The US president claimed the strikes have been effective in targeting militants and have made the United States a safer country.

Obama outlined the legal guidelines surrounding the use of unmanned aerial vehicles to wage war in distant lands.

“I don’t not believe it would be constitutional for the government to target and kill any U.S. citizen…Nor should any president deploy armed drones over US soil.
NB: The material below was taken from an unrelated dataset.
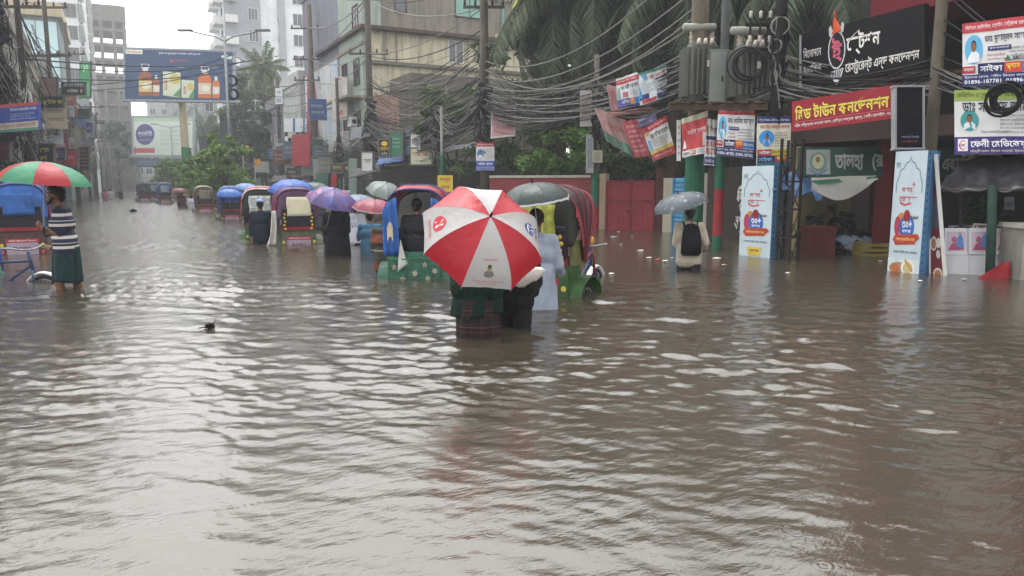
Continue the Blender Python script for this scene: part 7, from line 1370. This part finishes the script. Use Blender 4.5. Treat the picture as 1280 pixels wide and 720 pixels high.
    person('person in white shirt wading between the black robe and blue shirt', 441, 17.2, .72, 8, [('shirt', cloth('b7b9c6', .8, .1), 1.9, .8), ('trousers', black)], .98, .12, {1: (.25, .3, 1.05)}, vox=.014)
    c = D2(447, 254, 17.0); umbrella('grey blue umbrella half hidden behind the purple flowered one', c, V((0, 0, 1))*.97+tocam(c)*.1, .46, .2, [('6f8094', .3, .4)], .3, .6)
    person('person in blue shirt leaning forward under the pink umbrella', 461, 15.0, .82, -10, [('shirt', cloth('3f6680', .8, .2), .8, .82), ('trousers', black)], .97, .22, {1: (.2, .42, 1.1), -1: (-.22, .4, 1.15)}, vox=.013)
    c = D2(468, 262, 14.2); umbrella('dusty pink umbrella with pale rim left of the blue curtained rickshaw', c, V((0, 0, 1))*.96+rt*.10+tocam(c)*.14, .43, .2, [('9a5060', .3, .4)], .0, .6, trim='b8a0a4')
    gs = bands('sweat', ['3a3833', '3a3833', '8a867c', '3a3833', '7a4a34', '6a3f30'], [.11, .06, .02, .12, .06, .09])
    person('person in grey and rust striped jumper wading left of the blue curtained rickshaw', 481, 11.4, .66, 2, [('shirt', gs, 1.95, .82), ('trousers', M('22211f', .7, .3))], .95, .16, {1: (.25, .36, 1.0), -1: (-.2, .3, 1.02)}, vox=.011)
    m = MB(); P = quadP(D2(497, 340, 11.0), D2(509, 330, 11.0), D2(501, 300, 11.0), D2(500, 300, 11.0)); tag(MB().slab(lambda u, v, h: P(u, v, h)+P.N*.02*math.sin(5*u+4*v), 4, 8, .01).build('plastic_sheet', M('b9b8b2', .4, .1), None, smooth=True), 'white plastic strip hanging at the left of the blue curtained rickshaw', 'plastic sheet')
    c = D2(481, 240, 19.5); umbrella('grey green umbrella with a white printed ring above the pink umbrella', c, V((0, 0, 1))*.92+rt*.22+tocam(c)*.32, .52, .24, [('7f8a86', .3, .4)], .2, .62, {7: lambda pr: (pr.ell(.5, .35, .3, .15, M('c9cccc')), pr.ell(.5, .35, .22, .1, M('6f7a76')), pr.text('66', .32, .29, .68, .41, M('c9cccc'), .03))})
    person('dark haired person under the grey green umbrella', 478, 19.8, .7, -6, [('shirt', cloth('5a5048'), .9, .8), ('trousers', black)], 1.0, .0, {1: (.1, .25, 1.2)}, vox=.016)
    # people by the middle rickshaws
    nv = cloth('1a2230')
    person('dark clothed person in a pale blue cap between the two nearest left rickshaws', 324, 17.6, .66, -20, [('shirt', nv, 1.9, .74), ('trousers', M('14161c')), ('cap', M('6a88b8', .4))], .98, .06, {1: (.26, .32, 1.05)}, vox=.013)
    P = quadP(D2(333, 308, 17.0), D2(344, 306, 17.2), D2(348, 262, 17.4), D2(341, 264, 17.2)); tag(MB().slab(lambda u, v, h: P(u+.12*math.sin(3*v), v, h)+P.N*.06*math.sin(9*u+4*v), 8, 12, .012).build('plastic_sheet', M('b5b2ac', .35, .15, 6, bump=.4), None, smooth=True), 'dirty white plastic sheet hanging beside the purple hooded rickshaw', 'plastic sheet')
    c = D2(364, 238, 18.2); umbrella('bright blue umbrella above the purple hooded rickshaw', c, V((0, 0, 1))*.97-rt*.02+tocam(c)*.18, .56, .27, [('3f66b4', .3, .4)], .3, .6)
    person('person mostly hidden pulling the purple hooded rickshaw', 372, 19.4, .62, -25, [('shirt', cloth('4a4a54'), .9, .8), ('trousers', black)], 1.0, .1, {1: (.25, .4, 1.0), -1: (-.25, .4, 1.0)}, vox=.016)
    c = D2(395, 236, 23); umbrella('small dark grey umbrella behind the bright blue one', c, V((0, 0, 1))*.97+rt*.1, .45, .2, [('5c625f', .3, .4)], .3, .6)
    person('person under the small dark grey umbrella', 396, 23.3, .75, -20, [('shirt', cloth('3c4044'), .9, .8), ('trousers', black)], 1.0, vox=.02, arms={1: (.1, .25, 1.25)})
    c = D2(287, 244, 29.2); umbrella('blue umbrella above the blue wrapped rickshaw', c, V((0, 0, 1))*.98+tocam(c)*.15, .52, .26, [('4470bc', .3, .4)], .1, .6)
    c = D2(309, 236, 27); umbrella('pale blue umbrella between the blue wrapped and red roofed rickshaws', c, V((0, 0, 1))*.97+rt*.1+tocam(c)*.1, .46, .2, [('6a8ac0', .3, .4)], .1, .6)
    person('person under the pale blue umbrella between rickshaws', 309, 27.2, .75, -20, [('shirt', cloth('4a5464'), .9, .8), ('trousers', black)], 1.0, vox=.02, arms={1: (.1, .25, 1.25)})
    person('person in dark maroon clothes wading beside the hedge', 226, 46, .75, -20, [('shirt', cloth('5c3038'), 1.9, .7), ('skirt', cloth('4a2c34'), .95, .2, .2, .25, 'robe')], 1.0, vox=.02, arms={1: (.1, .25, 1.25)})
    c = D2(224, 241, 46); umbrella('maroon umbrella beside the median hedge', c, V((0, 0, 1)), .55, .3, [('7a3440', .3, .4)], .1, .6)
    person('person in white shirt wading beside the median hedge', 238, 43, .8, -10, [('shirt', cloth('b9bcc4'), 1.0, .8), ('trousers', black)], .95, .1, vox=.02)
    # passenger and pullers on rickshaws
    A2 = RK['R2']; q = A2 @ V((-.02, -.12, .13))
    person('dark clothed passenger seated in the blue curtained rickshaw', 0, 0, 0, 6, [('shirt', M('1c1d22'), 1.9, .9)], .95, .0, vox=.014, at=q, sit=True, arms={1: (.20, .16, .98), -1: (-.20, .16, .98)})
    q = RK['R4'] @ V((0, .62, .05)); person('puller seated on the red roofed rickshaw seen through its hood', 0, 0, 0, -16, [('shirt', cloth('38424c'), .9, .88), ('trousers', M('1c2024'))], .98, .15, vox=.016, at=q, sit=True, arms={1: (.26, .55, 1.12), -1: (-.26, .55, 1.12)})
    for px, D, lab, c_ in ((130, 66, 'far person in pink on the left side of the street', '9a5a70'), (137, 70, 'far person in white on the left side of the street', 'a8a8ac'), (150, 72, 'far dark figure wading at the left side of the street', '2a2c32'), (146, 84, 'farther grey figure near the far left shops', '5a5e64'), (420, 36, 'distant person in pale pink behind the umbrellas by the shops', 'b08a90'), (432, 37, 'distant person in grey white behind the umbrellas by the shops', 'a0a4a8')):
        person(lab, px, D, .7 if D > 40 else .35, -20+px % 40, [('shirt', cloth(c_), 1.0, .78), ('trousers', M('22242a'))], 1.0, vox=.026)
    # loose things on the water
    rnd = random.Random(15); lm = [M('c9c6c0', .4, .15), M('b9a48c', .5, .2), M('c0542c', .5, .2), M('8f9a98', .4, .2)]
    spots = [(767, 297, 3), (790, 296, 0), (776, 306, 1), (801, 314, 0), (822, 325, 2), (831, 327, 0), (840, 323, 0), (896, 324, 0), (764, 343, 0), (812, 323, 0), (886, 305, 3), (1100, 327, 0), (985, 342, 0), (870, 310, 3), (905, 332, 1), (773, 290, 0), (1150, 352, 0), (1205, 350, 3)]
    for i, (px, py, k) in enumerate(spots):
        p = onz(px, py); m = MB(); s = rnd.uniform(.035, .065)*(1.8 if px in (767, 896, 801) else 1); rings = []
        for j in range(6): rings.append([p+V((math.cos(a)*s*math.sin(PI*(j+.5)/6)*rnd.uniform(.6, 1.3), math.sin(a)*s*.7*math.sin(PI*(j+.5)/6)*rnd.uniform(.6, 1.3), .012+(j-2)*s*.09)) for a in np.linspace(0, 2*PI, 9, endpoint=False)])
        tag(m.loft(rings).build('floating_litter', lm[k], None), ('crumpled pale plastic litter floating before the red gate', 'brown scrap of card floating before the shops', 'orange plastic wrapper floating near the man with the backpack', 'grey plastic scrap floating before the shops')[k], 'litter', ('pale litter', 'brown litter', 'orange litter', 'grey litter')[k])
    p = onz(262, 411); t = thing('floating_debris', 'small dark leafy clump floating alone on the left of the flood', 'debris', p); m = MB(); leaves(m, (p.x, p.y, .025), .07, .05, .04, 60, .03, random.Random(2), .1); m.build('leaf_clump', leafmat('1c1a12', 'deb'), t); MB().tube([p+V((-.1, 0, .015)), p+V((0, 0, .03)), p+V((.06, .02, .07))], .006, 5).build('twig', BARK, t)
    p = onz(167, 345-80); t = thing('floating_debris', 'dark lump floating in the middle distance on the left', 'debris', p); m = MB(); leaves(m, (p.x, p.y, .05), .25, .2, .1, 60, .1, random.Random(3), .1); m.build('leaf_clump', leafmat('1c1a12', 'deb'), t)
def haze():
    m = bpy.data.materials.new('haze'); m.use_nodes = True; nt = m.node_tree; nt.nodes.remove(nt.nodes['Principled BSDF'])
    pv = nt.nodes.new('ShaderNodeVolumePrincipled'); pv.inputs['Color'].default_value = (.92, .95, 1, 1); pv.inputs['Density'].default_value = HAZE; pv.inputs['Anisotropy'].default_value = .0
    nt.links.new(pv.outputs[0], nt.nodes['Material Output'].inputs['Volume'])
    o = MB().bb(-130, 130, -60, 300, -1.2, 66).build('haze', m); tag(o, None, None, None, 'stuff')
HAZE = .0016
people()
water()
haze()
bpy.data.scenes.remove(TS)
But when a US citizen goes abroad to wage war against American and is actively plotting to kill US citizens…his citizenship should no more serve as a shield than a sniper shooting down an innocent crowd should be protected from a swat team,” he said.

On Wednesday, US Attorney General Eric Holder admitted for the first time that four US citizens were murdered in assassination drone attacks conducted by the CIA in Pakistan and Yemen since 2011.

In a letter to Congressional leaders, Holder said that the US government had deliberately killed Anwar al-Awlaki in a drone strike in September 2011 in Yemen.

“The decision to target Anwar al-Awlaki was lawful, it was considered, and it was just,” Holder wrote, claiming that Anwar al-Awlaki was the inspiration for several plots against the United States.

The letter also said that the US had killed three other US citizens: Samir Khan, who was killed in the same strike; Awlaki’s son Abdulrahman, who was also killed in Yemen in October 2011; and Jude Kenan Mohammad, who was reportedly killed in November of the same year in a strike in Pakistan.

In February 2013, a number of US lawmakers expressed concern about Obama’s use of assassination drones to kill US citizens overseas and the secrecy in legal justifications for the targeted killings.

“The same president who opposes the detention of foreign terrorists, who opposes the use of enhanced interrogation techniques on foreign terrorists, and who attempted to bring foreign terrorists to trial in New York City is now personally approving the killing of Americans,” House Judiciary Chairman Bob Goodlatte said.

The lawmakers on the House Judiciary Committee also criticized Obama’s secrecy in laying out legal justifications for the attacks.

“To date, the administration has not even acknowledged that this program exists, let alone provided this committee with the information it requires to examine the legality of the program,” said Representative John Conyers, a Democrat from Michigan.

Washington uses assassination drones in several countries, claiming that they target “terrorists”. According to witnesses, however, the attacks have mostly led to massive civilian casualties.

Obama also touched on the issue of the US-run Guantanamo prison in Cuba.

He called the prison “a symbol around the world for an America that flouts the rule of law.”

During the speech, Obama was heckled over his failure to close the prison.

The heckler, identified as 60-year-old Medea Benjamin, is a political activist and founder of anti-war organization Code Pink– a women-initiated group for peace and social justice working to end US-funded wars and occupations around the world.

Benjamin yelled from behind a bank of cameras before security removed her from the hall.

The Guantanamo detention facility was initially established on January 11, 2002 by former US President George W. Bush to hold suspects captured in Afghanistan and elsewhere after the attacks of September 11, 2001.

Obama famously promised in early 2009 to close the military’s detention facility within 12 months, but four years on, the controversial prison remains open. He has put the blame on Congress for his failure to make good on his promise.